Vice Provost for Academic Career Advancement
 
Katherine D. Kinzler is a Professor in the Department of Psychology and the College. She is also an affiliate of the Department of Comparative Human Development, the Committee on Education, and the Roman Family Center for Decision Research.
 
As vice provost for academic career advancement, Katie’s work focuses broadly on the lifecycle of University faculty and academics, supporting them at all stages and transitions of their careers to help them build and maintain academic excellence, intellectual engagement, and well-being. She leads the University’s Faculty Development Program, which offers a range of programming to provide support and skill-building in diverse areas of academics’ careers and lives. This includes the Academic Communicators Network, which helps academics effectively communicate about the impact of their research and scholarship with external audiences.
 
Katie also oversees leadership development and chair support, faculty awards, recruitment and retention, dual careers, family support, emeriti programming and resources, and the Neubauer Family Assistant Professors Program. Her portfolio aims to be expansive in considering academics’ diverse needs, career paths, and forms of engagement, while providing them with the tools and support needed to foster rigorous inquiry, discovery, and impact.
 
Katie initially joined the faculty in 2008 as a member of the University of Chicago’s inaugural cohort of Neubauer Family Assistant Professors.
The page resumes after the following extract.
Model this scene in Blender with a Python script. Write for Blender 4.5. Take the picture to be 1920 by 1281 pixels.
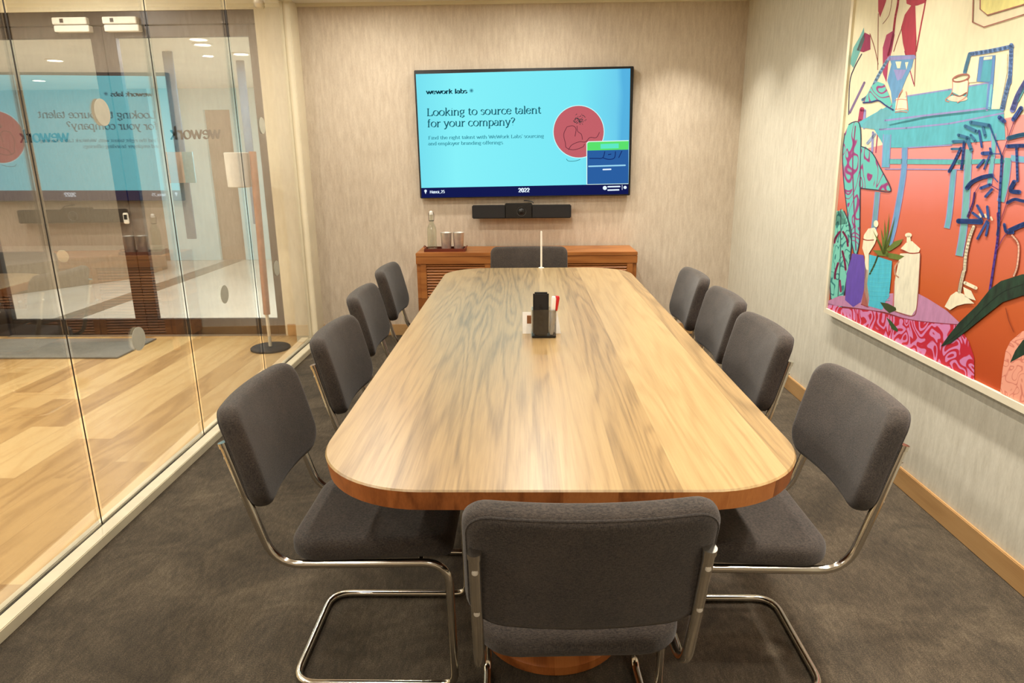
import bpy, bmesh, math, random
from mathutils import Vector, Matrix
random.seed(7)
PI = math.pi
for o in list(bpy.data.objects): bpy.data.objects.remove(o)
SC = bpy.context.scene
COL = SC.collection

# ------------------------------------------------------------------ camera
YAW, PITCH, ROLL, FPX, CAMH = -.0202, .2653, -.0095, 1256.03, 1.4257
cy, sy, cp, sp = math.cos(YAW), math.sin(YAW), math.cos(PITCH), math.sin(PITCH)
cF = Vector((sy*cp, cy*cp, -sp)); cR = Vector((cy, -sy, 0)); cU = cR.cross(cF)
cR2 = cR*math.cos(ROLL) + cU*math.sin(ROLL); cU2 = cU*math.cos(ROLL) - cR*math.sin(ROLL)
CP = Vector((0, 0, CAMH))
cam = bpy.data.objects.new('camera', bpy.data.cameras.new('camera')); COL.objects.link(cam)
cam.matrix_world = Matrix(((cR2.x, cU2.x, -cF.x, 0), (cR2.y, cU2.y, -cF.y, 0), (cR2.z, cU2.z, -cF.z, CAMH), (0, 0, 0, 1)))
cam.data.sensor_width = 36; cam.data.lens = FPX*36/1920; cam.data.clip_start = .02
SC.camera = cam
# ------------------------------------------------------------------ world, exposure
wd = bpy.data.worlds.new('world'); SC.world = wd; wd.use_nodes = True
wd.node_tree.nodes['Background'].inputs[0].default_value = (1, .93, .84, 1)
wd.node_tree.nodes['Background'].inputs[1].default_value = .25
SC.view_settings.view_transform = 'Standard'; SC.view_settings.look = 'None'
SC.view_settings.exposure = 0.0; SC.view_settings.gamma = 1; SC.view_settings.use_curve_mapping = False
SC.cycles.use_denoising = True; SC.cycles.max_bounces = 10; SC.cycles.transparent_max_bounces = 24
SC.cycles.sample_clamp_indirect = 4; SC.cycles.caustics_reflective = False; SC.cycles.caustics_refractive = False
# lamp powers (W): room downlights, wall washers, corridor, lobby
P_ROOM, P_WASH, P_CORR, P_LOBBY = 11.5, 7.5, 26, 24
WARM = (1, .935, .83)

def lin(c):
    return tuple((v/255/12.92 if v/255 <= .04045 else ((v/255+.055)/1.055)**2.4) for v in c)
def ray(px, py): return cF + cR2*((px-960)/FPX) - cU2*((py-640.5)/FPX)
def on_plane(px, py, p0, n):                       # point of the real plane (p0, n) seen at a pixel of the photograph
    d = ray(px, py); return CP + d*((Vector(p0)-CP).dot(Vector(n))/d.dot(Vector(n)))

# ------------------------------------------------------------------ node helpers
class NT:
    def __init__(s, name):
        s.m = bpy.data.materials.new(name); s.m.use_nodes = True; s.t = s.m.node_tree; s.n = s.t.nodes; s.n.clear()
        s.out = s.n.new('ShaderNodeOutputMaterial')
    def new(s, ty, ins=None, **kw):
        nd = s.n.new(ty)
        for k, v in kw.items(): setattr(nd, k, v)
        for k, v in (ins or {}).items(): s.set(nd.inputs[k], v)
        return nd
    def set(s, sock, v):
        if hasattr(v, 'is_linked') or isinstance(v, bpy.types.NodeSocket): s.t.links.new(v, sock)
        else: sock.default_value = v
    def math(s, op, a, b=0.0, c=None):
        nd = s.n.new('ShaderNodeMath'); nd.operation = op; s.set(nd.inputs[0], a); s.set(nd.inputs[1], b)
        if c is not None: s.set(nd.inputs[2], c)
        return nd.outputs[0]
    def coord(s, kind='Object'): return s.new('ShaderNodeTexCoord').outputs[kind]
    def mapping(s, v, sc=(1, 1, 1), loc=(0, 0, 0)):
        return s.new('ShaderNodeMapping', {'Vector': v, 'Scale': sc, 'Location': loc}).outputs[0]
    def noise(s, v, scale, detail=3, rough=.55, dist=0):
        return s.new('ShaderNodeTexNoise', {'Vector': v, 'Scale': scale, 'Detail': detail, 'Roughness': rough, 'Distortion': dist}).outputs['Fac']
    def ramp(s, f, stops):
        nd = s.n.new('ShaderNodeValToRGB'); s.set(nd.inputs[0], f); e = nd.color_ramp.elements
        while len(e) < len(stops): e.new(.5)
        for i, (p, c) in enumerate(stops): e[i].position = p; e[i].color = (*lin(c), 1)
        return nd.outputs[0]
    def mix(s, f, a, b, blend='MIX'):
        nd = s.n.new('ShaderNodeMix'); nd.data_type = 'RGBA'; nd.blend_type = blend
        s.set(nd.inputs[0], f); s.set(nd.inputs[6], a); s.set(nd.inputs[7], b); return nd.outputs[2]
    def bump(s, h, strength, dist=.002):
        return s.new('ShaderNodeBump', {'Height': h, 'Strength': strength, 'Distance': dist}).outputs[0]
    def bsdf(s, color, rough=.5, metal=0, bump=None, **kw):
        nd = s.n.new('ShaderNodeBsdfPrincipled'); s.set(nd.inputs['Base Color'], color if not isinstance(color, tuple) or len(color) == 4 else (*lin(color), 1))
        s.set(nd.inputs['Roughness'], rough); s.set(nd.inputs['Metallic'], metal)
        if bump is not None: s.set(nd.inputs['Normal'], bump)
        for k, v in kw.items(): s.set(nd.inputs[k.replace('_', ' ')], v)
        s.t.links.new(nd.outputs[0], s.out.inputs[0]); return s.m

def plain(name, c, rough=.5, metal=0, var=.06, scale=30, **kw):
    t = NT(name); n = t.noise(t.coord(), scale)
    a = tuple(max(0, v*(1-var)) for v in c); b = tuple(min(255, v*(1+var)) for v in c)
    return t.bsdf(t.ramp(n, [(.3, a), (.7, b)]), rough, metal, **kw)
def emis(name, c, s):
    t = NT(name); e = t.new('ShaderNodeEmission', {'Color': (*lin(c), 1), 'Strength': s}); t.t.links.new(e.outputs[0], t.out.inputs[0]); return t.m
def fabric(name, dark, light, rough=.95, bumpk=.5, sheen=.15):
    t = NT(name); v = t.coord()
    weave = t.math('MULTIPLY', t.math('ADD', t.noise(t.mapping(v, (900, 900, 160)), 1, 1), t.noise(t.mapping(v, (160, 160, 900)), 1, 1)), .5)
    f = t.math('ADD', t.math('MULTIPLY', weave, .8), t.math('MULTIPLY', t.noise(v, 9, 3), .2))
    return t.bsdf(t.ramp(f, [(.38, dark), (.62, light)]), rough, bump=t.bump(weave, bumpk, .0015), Sheen_Weight=sheen, Sheen_Roughness=.5)
def wallmat(name, a, b):
    t = NT(name); v = t.coord()
    n1 = t.noise(t.mapping(v, (40, 40, 7)), 1, 5, .65); n2 = t.noise(t.mapping(v, (260, 260, 60)), 1, 2); n3 = t.noise(v, 1.3, 2)
    f = t.math('ADD', t.math('ADD', t.math('MULTIPLY', n1, .55), t.math('MULTIPLY', n2, .25)), t.math('MULTIPLY', n3, .2))
    return t.bsdf(t.ramp(f, [(.36, a), (.64, b)]), .8, bump=t.bump(n2, .25, .001))
def carpet():
    t = NT('carpet'); v = t.coord()
    n = t.noise(v, 260, 3, .8); n2 = t.noise(v, 3.2, 5, .7, .8); n3 = t.noise(t.mapping(v, (90, 25, 1)), 1, 3)
    f = t.math('ADD', t.math('ADD', t.math('MULTIPLY', n, .5), t.math('MULTIPLY', n2, .34)), t.math('MULTIPLY', n3, .16))
    return t.bsdf(t.ramp(f, [(.36, (38, 33, 25)), (.5, (78, 68, 54)), (.64, (124, 110, 89))]), 1.0, bump=t.bump(n, .8, .006))
def woodmat(name, cols, board=.145, axis=0, length=0, grain=1.0, rough=.35, along=1, gap=False, ring=9, coat=0, stretch=1.0, kr=.26, kb=.40, kf=.42):
    # boards across <axis>, running along <along>; rings are contours of a stretched noise
    t = NT(name); v = t.coord(); s = t.new('ShaderNodeSeparateXYZ', {0: v}).outputs
    u = t.math('DIVIDE', s[axis], board); cell = t.math('FLOOR', u)
    rnd = t.new('ShaderNodeTexWhiteNoise', {'W': cell}, noise_dimensions='1D').outputs['Value']
    if length:
        l = t.math('DIVIDE', t.math('ADD', s[along], t.math('MULTIPLY', rnd, length*3.7)), length); lc = t.math('FLOOR', l)
        rnd = t.new('ShaderNodeTexWhiteNoise', {'W': t.math('ADD', t.math('MULTIPLY', lc, 17.3), cell)}, noise_dimensions='1D').outputs['Value']
    off = t.math('MULTIPLY', rnd, 37.0)
    sc = [1, 1, 1]; sc[axis] = 6.0; sc[along] = stretch; sc[3-axis-along] = 3
    cmb = t.new('ShaderNodeCombineXYZ', {0: off, 1: off, 2: off}).outputs[0]
    vv = t.new('ShaderNodeVectorMath', {0: t.mapping(v, tuple(sc)), 1: cmb}, operation='ADD').outputs[0]
    base = t.noise(vv, 1.0, 2, .45, .25)
    rings = t.math('MULTIPLY', t.math('ADD', t.math('SINE', t.math('MULTIPLY', base, ring*2*PI)), 1), .5)
    rings = t.math('POWER', rings, 2.2)
    sc2 = [1, 1, 1]; sc2[axis] = 170; sc2[along] = 5; sc2[3-axis-along] = 60
    fine = t.noise(t.mapping(v, tuple(sc2)), 1, 3, .6)
    f = t.math('ADD', t.math('ADD', t.math('MULTIPLY', rnd, kb), t.math('MULTIPLY', rings, -kr*grain)), t.math('MULTIPLY', fine, kf*grain))
    f = t.math('ADD', f, .18)
    c = t.ramp(f, [(.1, cols[0]), (.45, cols[1]), (.8, cols[2])])
    if gap:
        fr = t.math('FRACT', u); edge = t.math('LESS_THAN', t.math('MINIMUM', fr, t.math('SUBTRACT', 1, fr)), .008)
        c = t.mix(t.math('MULTIPLY', edge, .45), c, (*lin(cols[0]), 1))
    kw = dict(Coat_Weight=coat, Coat_Roughness=.30) if coat else {}
    return t.bsdf(c, rough, bump=t.bump(rings, .06, .0008), **kw)
def glassmat(name, f0, tint=(1, 1, 1)):
    t = NT(name); lw = t.new('ShaderNodeLayerWeight', {'Blend': .5}).outputs['Facing']
    f = t.math('ADD', f0, t.math('MULTIPLY', t.math('POWER', lw, 5), 1-f0))
    a = t.new('ShaderNodeBsdfTransparent', {'Color': (*tint, 1)}).outputs[0]; b = t.new('ShaderNodeBsdfGlossy', {'Color': (1, 1, 1, 1), 'Roughness': 0.0}).outputs[0]
    m = t.new('ShaderNodeMixShader', {0: f, 1: a, 2: b}); t.t.links.new(m.outputs[0], t.out.inputs[0]); return t.m

M = {}
M['wall_back'] = wallmat('back_wall_covering', (188, 172, 152), (216, 203, 183))
M['wall_right'] = wallmat('right_wall_covering', (192, 186, 168), (216, 211, 194))
M['cream'] = plain('cream_paint', (226, 218, 190), .55, var=.02, scale=3)
M['white'] = plain('white_paint', (236, 232, 220), .6, var=.02, scale=3)
M['track'] = plain('track_paint', (214, 204, 176), .4, var=.04, scale=8)
M['carpet'] = carpet()
M['oak'] = woodmat('oak_planks', ((150, 110, 62), (205, 166, 108), (226, 194, 138)), .185, 0, 1.9, .5, .32, 1, True, 5)
M['table'] = woodmat('elm_tabletop', ((94, 70, 40), (164, 134, 88), (190, 162, 112)), .128, 0, 0, 1.0, .36, 1, False, 15, coat=.6, stretch=.42, kr=.13, kb=.28, kf=.46)
M['edge'] = woodmat('elm_edge', ((124, 68, 30), (178, 106, 54), (204, 134, 74)), .118, 0, 0, .8, .4, 1, False, 6)
M['teak'] = woodmat('teak', ((96, 53, 20), (148, 88, 38), (178, 114, 56)), .2, 2, 0, .8, .42, 0, False, 5)
M['skirt'] = woodmat('skirting_oak', ((140, 100, 58), (182, 142, 92), (202, 164, 114)), .4, 2, 0, .6, .45, 1, False, 3)
M['fab'] = fabric('charcoal_fabric', (26, 22, 19), (76, 66, 58))
M['pipe'] = fabric('charcoal_piping', (30, 26, 24), (70, 62, 56))
M['chrome'] = plain('chrome', (205, 200, 190), .16, 1, .02)
M['steel'] = plain('brushed_steel', (232, 228, 220), .42, .8, .04)
M['black'] = plain('black_plastic', (16, 16, 17), .35, var=.1)
M['blackmat'] = plain('matt_black', (22, 20, 20), .75, var=.1, scale=300)
M['bronze'] = plain('dark_bronze_frame', (38, 28, 23), .45, .2, .06)
M['glass'] = glassmat('partition_glass', .20)
M['dglass'] = glassmat('door_glass', .05)
M['bottle'] = glassmat('bottle_glass', .10, (.93, .95, .93))
M['acrylic'] = glassmat('clear_acrylic', .04, (.80, .80, .80))
M['seal'] = plain('dark_seal', (46, 40, 34), .6)
M['dot'] = plain('frosted_dot', (186, 182, 164), .7, var=.02)
M['mat'] = fabric('grey_mat', (96, 92, 84), (142, 138, 126))
M['copper'] = plain('copper_pole', (176, 122, 92), .35, .6)
M['shade'] = plain('lamp_shade', (208, 208, 198), .8, var=.02)
M['stone'] = plain('pale_stone', (226, 218, 202), .25, var=.02, scale=2)
M['band'] = plain('grey_stone_band', (140, 130, 114), .3, var=.05, scale=5)
M['taupe'] = wallmat('taupe_panel', (150, 130, 108), (176, 156, 134))
M['pale'] = plain('pale_blue_white', (208, 236, 240), .6, var=.02, scale=2)
M['blue'] = plain('blue_grey_strip', (72, 104, 124), .5, var=.05, scale=3)
M['tray'] = woodmat('red_wood_tray', ((84, 30, 16), (122, 52, 28), (146, 70, 40)), .05, 1, 0, .6, .4, 0, False, 3)
M['paper'] = plain('white_paper', (240, 238, 230), .7, var=.01)
M['red'] = plain('red_plastic', (196, 36, 40), .35)
M['tan'] = plain('brown_card', (150, 98, 60), .6)
M['pframe'] = plain('cream_frame', (228, 218, 192), .5, var=.02, scale=6)
M['lens'] = emis('lamp_lens', (255, 240, 214), 7)
M['panelbrown'] = plain('panel_brown', (158, 132, 112), .6)
M['panelblue'] = plain('panel_blue', (108, 170, 184), .6)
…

She spent 2015–2019 at Cornell University, where in 2019 she served as chair of the Department of Psychology. After returning to the University of Chicago, she served as a deputy dean for the Division of the Social Sciences from 2019–2021, and as chair of the Department of Psychology from 2021–2023. As chair of psychology, she oversaw an expansion of the department through establishing a new program in social psychology. She is also a noted graduate student mentor, and in 2023 was a recipient of the University of Chicago Graduate Teaching and Mentoring Award.
 
Katie’s research sits at the intersection of developmental and social psychology, where she conducts experimental studies with children to reveal the foundations of human social cognition. Her work focuses on the origins and development of prejudice and ingroup/outgroup thinking, with an emphasis on understanding how language and accent mark social groups.
 
Katie completed a BA in cognitive science at Yale University, a PhD in psychology at Harvard University, and was a Fulbright Scholar at the École Normale Supérieure in Paris. Her research has been funded by grants from the National Institutes of Health and the National Sciences Foundation. Her work has appeared regularly in the New York Times and other media outlets, and in 2017 she was named a “Young Scientist” by the World Economic Forum. Her first book, How You Say It, exposes linguistic prejudice.